Железнодорожный обман, точно удар когтистой лапы, расслоил прошлое на несколько параллельных времён, и в каждом постукивал колёсами свой событийный поезд. Это в соседних пьяных измерениях бренчали еврейский цирк и опошленное “Прекрасное далёко”. Там поочерёдно смердели памперс, капустная перда, выхлоп антропоморфного дизеля, городская канализация и лопнувший дачный септик.»

 

Однако неприятные переживания во время беседы не останавливают героя, он намерен принять предложение москвичей и остаться в похоронном бизнесе, только на более высоком уровне, хоть мы пока и не знаем, что конкретно это предполагает. На том роман и заканчивается.

Даже несмотря на удачные начало и конец, после прочтения остается ощущение, что перевод романа на норвежский язык вряд ли себя оправдает.

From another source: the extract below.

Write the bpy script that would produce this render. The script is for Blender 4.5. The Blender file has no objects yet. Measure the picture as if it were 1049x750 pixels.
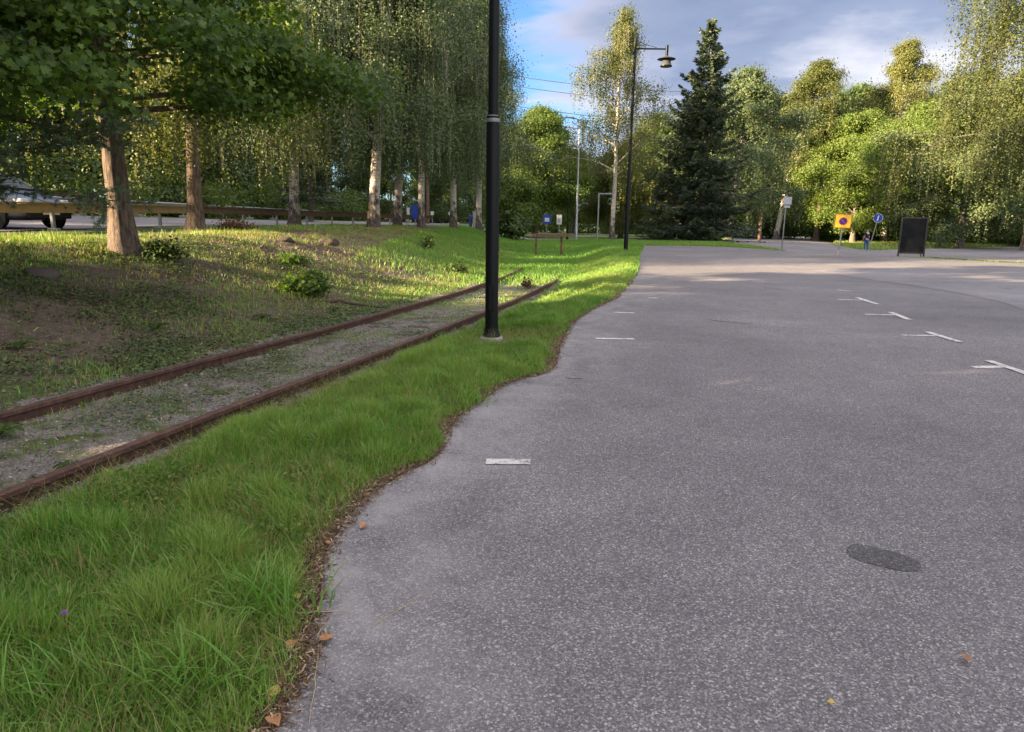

Велика вероятность того, что все хорошее в тексте пропадет при переводе, а действие и персонажи будут восприняты читателем как набор расхожих штампов, подтверждающих известные и при этом не всегда точные представления о современных российских реалиях. Собственно, в этом уязвимость не только Елизарова, но и других гиперактуальных русскоязычных авторов, тексты которых нередко настолько перегружены коннотациями, словесной игрой и интертекстуальными отсылками, что слабо поддаются переводу на иностранные языки. А те сюжеты и проблемы, что проступают сквозь украшающие элементы, зачастую не настолько оригинальны и интересны, чтобы окупить усилия по переводу, изданию и продвижению книги на зарубежном рынке.